The mayor of London’s Diwali event in Trafalgar Square attracts thousands of people, but this year’s edition on Sunday has raised hackles among a section of the Hindu community because it is being held during ‘shraadha’.

world Updated: Oct 11, 2015 00:09 IST
Prasun Sonwalkar
London

London mayor Boris Johnson and the Indian high commissioner Ranjan Mathai are scheduled to participate in the event that features a range of activities related to Diwali and Indian culture.(Representative Photo: PTI)

The mayor of London’s Diwali event in Trafalgar Square attracts thousands of people, but this year’s edition on Sunday has raised hackles among a section of the Hindu community because it is being held during ‘shraadha’, considered an inauspicious period.

Several organisations are part of the mayor’s Diwali committee, including the Vishwa Hindu Parishad (UK), Chinmaya Mission, Brahma Kumaris, Art of Living, BAPS Swaminarayan Mandir, ISKCON and the Metropolitan Police Hindu Association.

London mayor Boris Johnson and the Indian high commissioner Ranjan Mathai are scheduled to participate in the event that features a range of activities related to Diwali and Indian culture. The Kerala government is a major partner this year.

However, Rashmikant Joshi, president of the National Council of Hindu Temples (NCHTUK) condemned the alleged “lack of sensitivity and respect for ancient Hindu traditions” and criticised the organisers for holding the event on the penultimate day of ‘shraadha’.

“The prayers and atmosphere of reverence which is cultivated over the period of Shraadha has never been adulterated by any festive celebrations and it is truly a tragedy that Diwali, the festival of light and wisdom, should be brought into this sacrosanct period of remembrance”, Joshi said in a statement.

He added: “If this were India, such an action would be unthinkable…That this should have been organised by Hindu organisations…fills me with outrage that the memory of our ancestors should be taken so lightly”.

NCHTUK general secretary Satish Sharma said: “I couldn’t help but note that this year there are even more Bollywood dance elements than last year. I am sure that no-one would wish for the event, which is a wonderful and important part of the British Hindu calendar, to be seen as exploitation of the spiritual and religious message of Diwali, to simply hold a Bollywood Dance extravaganza – balance is everything”.

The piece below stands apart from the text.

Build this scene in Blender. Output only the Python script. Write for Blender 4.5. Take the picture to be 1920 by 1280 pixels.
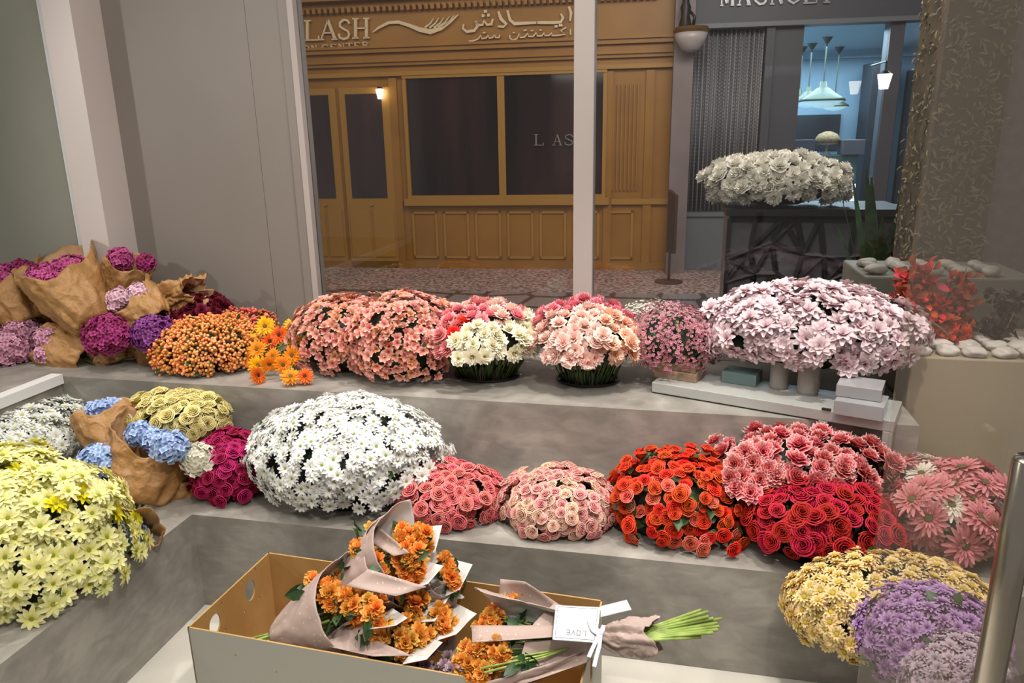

A display of variety of products from Kerala will be a major attraction of the event. State tourism minister AP Anil Kumar said the participation would be part of Visit Kerala—a joint initiative by the Kerala Tourism and the state’s tourism industry.

“We consider this opportunity as an ideal platform to market our state by exhibiting our unique products including performing arts and culture, cuisine, natural splendour, Ayurveda and backwaters,” he said.